To do: Repeat every line of the material, character for character.

Dataset section:
— start —

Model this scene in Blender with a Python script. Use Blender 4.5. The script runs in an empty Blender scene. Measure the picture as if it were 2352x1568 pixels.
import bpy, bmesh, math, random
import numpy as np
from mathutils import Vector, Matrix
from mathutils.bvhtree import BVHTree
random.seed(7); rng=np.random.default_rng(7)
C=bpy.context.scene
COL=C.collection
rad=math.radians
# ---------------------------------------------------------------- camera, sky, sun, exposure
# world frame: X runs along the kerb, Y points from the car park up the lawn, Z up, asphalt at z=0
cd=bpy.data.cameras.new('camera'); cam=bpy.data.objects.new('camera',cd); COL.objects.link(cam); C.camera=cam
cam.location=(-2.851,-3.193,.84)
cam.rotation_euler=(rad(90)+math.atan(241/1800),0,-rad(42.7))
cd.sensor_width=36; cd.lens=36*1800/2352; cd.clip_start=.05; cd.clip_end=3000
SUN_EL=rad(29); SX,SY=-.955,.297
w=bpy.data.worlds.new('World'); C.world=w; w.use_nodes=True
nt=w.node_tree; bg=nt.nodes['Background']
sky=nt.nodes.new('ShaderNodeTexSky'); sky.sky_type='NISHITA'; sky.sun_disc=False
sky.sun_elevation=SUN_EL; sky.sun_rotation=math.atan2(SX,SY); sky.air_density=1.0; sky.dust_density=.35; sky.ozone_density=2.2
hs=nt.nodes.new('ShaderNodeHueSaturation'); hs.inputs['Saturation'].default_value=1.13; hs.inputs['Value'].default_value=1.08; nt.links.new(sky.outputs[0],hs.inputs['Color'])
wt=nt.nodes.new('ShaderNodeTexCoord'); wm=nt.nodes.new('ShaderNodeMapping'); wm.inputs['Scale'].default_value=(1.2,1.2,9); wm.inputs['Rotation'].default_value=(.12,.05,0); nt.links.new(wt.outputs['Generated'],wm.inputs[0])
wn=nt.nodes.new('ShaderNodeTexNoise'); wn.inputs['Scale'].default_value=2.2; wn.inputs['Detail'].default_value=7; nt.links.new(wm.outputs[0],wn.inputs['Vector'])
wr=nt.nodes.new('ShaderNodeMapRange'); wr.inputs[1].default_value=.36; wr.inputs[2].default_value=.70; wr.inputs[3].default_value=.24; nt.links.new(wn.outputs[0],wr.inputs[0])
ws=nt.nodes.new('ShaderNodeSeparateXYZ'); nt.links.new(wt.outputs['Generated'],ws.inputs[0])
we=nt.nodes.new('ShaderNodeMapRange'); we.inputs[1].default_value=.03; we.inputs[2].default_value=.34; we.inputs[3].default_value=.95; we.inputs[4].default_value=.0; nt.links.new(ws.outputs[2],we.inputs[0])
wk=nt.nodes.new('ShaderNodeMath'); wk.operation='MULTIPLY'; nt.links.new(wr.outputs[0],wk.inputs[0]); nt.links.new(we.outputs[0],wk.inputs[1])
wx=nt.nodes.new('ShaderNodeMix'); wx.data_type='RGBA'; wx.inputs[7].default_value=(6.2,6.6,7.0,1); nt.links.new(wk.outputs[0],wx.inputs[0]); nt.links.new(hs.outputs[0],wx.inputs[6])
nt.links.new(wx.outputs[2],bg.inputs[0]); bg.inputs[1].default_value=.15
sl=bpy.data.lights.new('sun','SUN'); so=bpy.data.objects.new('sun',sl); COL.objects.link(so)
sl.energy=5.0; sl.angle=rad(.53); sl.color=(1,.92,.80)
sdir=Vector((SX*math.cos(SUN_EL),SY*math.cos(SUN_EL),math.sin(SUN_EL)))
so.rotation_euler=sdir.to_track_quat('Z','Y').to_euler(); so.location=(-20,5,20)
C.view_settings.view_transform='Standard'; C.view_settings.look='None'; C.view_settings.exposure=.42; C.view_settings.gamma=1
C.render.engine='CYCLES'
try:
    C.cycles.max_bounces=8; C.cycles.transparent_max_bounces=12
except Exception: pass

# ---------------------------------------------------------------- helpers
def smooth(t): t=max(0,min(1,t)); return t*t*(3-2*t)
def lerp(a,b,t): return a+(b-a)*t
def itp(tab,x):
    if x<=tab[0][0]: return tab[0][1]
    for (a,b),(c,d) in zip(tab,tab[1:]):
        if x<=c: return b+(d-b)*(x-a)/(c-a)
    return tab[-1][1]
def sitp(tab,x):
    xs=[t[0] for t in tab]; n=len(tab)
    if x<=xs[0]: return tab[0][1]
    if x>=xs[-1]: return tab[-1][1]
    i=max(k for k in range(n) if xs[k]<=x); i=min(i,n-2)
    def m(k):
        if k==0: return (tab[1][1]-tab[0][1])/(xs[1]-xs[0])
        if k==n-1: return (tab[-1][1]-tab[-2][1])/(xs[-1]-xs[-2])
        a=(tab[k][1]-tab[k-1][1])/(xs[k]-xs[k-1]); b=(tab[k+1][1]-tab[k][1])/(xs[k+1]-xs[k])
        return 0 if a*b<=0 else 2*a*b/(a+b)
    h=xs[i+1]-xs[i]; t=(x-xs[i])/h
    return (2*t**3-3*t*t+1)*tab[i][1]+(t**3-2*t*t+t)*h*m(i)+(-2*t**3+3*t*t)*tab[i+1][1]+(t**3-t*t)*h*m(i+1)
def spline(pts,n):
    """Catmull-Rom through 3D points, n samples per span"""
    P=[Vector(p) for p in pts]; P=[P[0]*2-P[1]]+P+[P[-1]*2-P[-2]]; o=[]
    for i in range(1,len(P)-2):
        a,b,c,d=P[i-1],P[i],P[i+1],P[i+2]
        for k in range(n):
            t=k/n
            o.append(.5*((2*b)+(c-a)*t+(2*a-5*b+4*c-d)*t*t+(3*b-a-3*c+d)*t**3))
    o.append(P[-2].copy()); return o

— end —

Response below:
Model this scene in Blender with a Python script. Use Blender 4.5. The script runs in an empty Blender scene. Measure the picture as if it were 2352x1568 pixels.
import bpy, bmesh, math, random
import numpy as np
from mathutils import Vector, Matrix
from mathutils.bvhtree import BVHTree
random.seed(7); rng=np.random.default_rng(7)
C=bpy.context.scene
COL=C.collection
rad=math.radians
# ---------------------------------------------------------------- camera, sky, sun, exposure
# world frame: X runs along the kerb, Y points from the car park up the lawn, Z up, asphalt at z=0
cd=bpy.data.cameras.new('camera'); cam=bpy.data.objects.new('camera',cd); COL.objects.link(cam); C.camera=cam
cam.location=(-2.851,-3.193,.84)
cam.rotation_euler=(rad(90)+math.atan(241/1800),0,-rad(42.7))
cd.sensor_width=36; cd.lens=36*1800/2352; cd.clip_start=.05; cd.clip_end=3000
SUN_EL=rad(29); SX,SY=-.955,.297
w=bpy.data.worlds.new('World'); C.world=w; w.use_nodes=True
nt=w.node_tree; bg=nt.nodes['Background']
sky=nt.nodes.new('ShaderNodeTexSky'); sky.sky_type='NISHITA'; sky.sun_disc=False
sky.sun_elevation=SUN_EL; sky.sun_rotation=math.atan2(SX,SY); sky.air_density=1.0; sky.dust_density=.35; sky.ozone_density=2.2
hs=nt.nodes.new('ShaderNodeHueSaturation'); hs.inputs['Saturation'].default_value=1.13; hs.inputs['Value'].default_value=1.08; nt.links.new(sky.outputs[0],hs.inputs['Color'])
wt=nt.nodes.new('ShaderNodeTexCoord'); wm=nt.nodes.new('ShaderNodeMapping'); wm.inputs['Scale'].default_value=(1.2,1.2,9); wm.inputs['Rotation'].default_value=(.12,.05,0); nt.links.new(wt.outputs['Generated'],wm.inputs[0])
wn=nt.nodes.new('ShaderNodeTexNoise'); wn.inputs['Scale'].default_value=2.2; wn.inputs['Detail'].default_value=7; nt.links.new(wm.outputs[0],wn.inputs['Vector'])
wr=nt.nodes.new('ShaderNodeMapRange'); wr.inputs[1].default_value=.36; wr.inputs[2].default_value=.70; wr.inputs[3].default_value=.24; nt.links.new(wn.outputs[0],wr.inputs[0])
ws=nt.nodes.new('ShaderNodeSeparateXYZ'); nt.links.new(wt.outputs['Generated'],ws.inputs[0])
we=nt.nodes.new('ShaderNodeMapRange'); we.inputs[1].default_value=.03; we.inputs[2].default_value=.34; we.inputs[3].default_value=.95; we.inputs[4].default_value=.0; nt.links.new(ws.outputs[2],we.inputs[0])
wk=nt.nodes.new('ShaderNodeMath'); wk.operation='MULTIPLY'; nt.links.new(wr.outputs[0],wk.inputs[0]); nt.links.new(we.outputs[0],wk.inputs[1])
wx=nt.nodes.new('ShaderNodeMix'); wx.data_type='RGBA'; wx.inputs[7].default_value=(6.2,6.6,7.0,1); nt.links.new(wk.outputs[0],wx.inputs[0]); nt.links.new(hs.outputs[0],wx.inputs[6])
nt.links.new(wx.outputs[2],bg.inputs[0]); bg.inputs[1].default_value=.15
sl=bpy.data.lights.new('sun','SUN'); so=bpy.data.objects.new('sun',sl); COL.objects.link(so)
sl.energy=5.0; sl.angle=rad(.53); sl.color=(1,.92,.80)
sdir=Vector((SX*math.cos(SUN_EL),SY*math.cos(SUN_EL),math.sin(SUN_EL)))
so.rotation_euler=sdir.to_track_quat('Z','Y').to_euler(); so.location=(-20,5,20)
C.view_settings.view_transform='Standard'; C.view_settings.look='None'; C.view_settings.exposure=.42; C.view_settings.gamma=1
C.render.engine='CYCLES'
try:
    C.cycles.max_bounces=8; C.cycles.transparent_max_bounces=12
except Exception: pass

# ---------------------------------------------------------------- helpers
def smooth(t): t=max(0,min(1,t)); return t*t*(3-2*t)
def lerp(a,b,t): return a+(b-a)*t
def itp(tab,x):
    if x<=tab[0][0]: return tab[0][1]
    for (a,b),(c,d) in zip(tab,tab[1:]):
        if x<=c: return b+(d-b)*(x-a)/(c-a)
    return tab[-1][1]
def sitp(tab,x):
    xs=[t[0] for t in tab]; n=len(tab)
    if x<=xs[0]: return tab[0][1]
    if x>=xs[-1]: return tab[-1][1]
    i=max(k for k in range(n) if xs[k]<=x); i=min(i,n-2)
    def m(k):
        if k==0: return (tab[1][1]-tab[0][1])/(xs[1]-xs[0])
        if k==n-1: return (tab[-1][1]-tab[-2][1])/(xs[-1]-xs[-2])
        a=(tab[k][1]-tab[k-1][1])/(xs[k]-xs[k-1]); b=(tab[k+1][1]-tab[k][1])/(xs[k+1]-xs[k])
        return 0 if a*b<=0 else 2*a*b/(a+b)
    h=xs[i+1]-xs[i]; t=(x-xs[i])/h
    return (2*t**3-3*t*t+1)*tab[i][1]+(t**3-2*t*t+t)*h*m(i)+(-2*t**3+3*t*t)*tab[i+1][1]+(t**3-t*t)*h*m(i+1)
def spline(pts,n):
    """Catmull-Rom through 3D points, n samples per span"""
    P=[Vector(p) for p in pts]; P=[P[0]*2-P[1]]+P+[P[-1]*2-P[-2]]; o=[]
    for i in range(1,len(P)-2):
        a,b,c,d=P[i-1],P[i],P[i+1],P[i+2]
        for k in range(n):
            t=k/n
            o.append(.5*((2*b)+(c-a)*t+(2*a-5*b+4*c-d)*t*t+(3*b-a-3*c+d)*t**3))
    o.append(P[-2].copy()); return o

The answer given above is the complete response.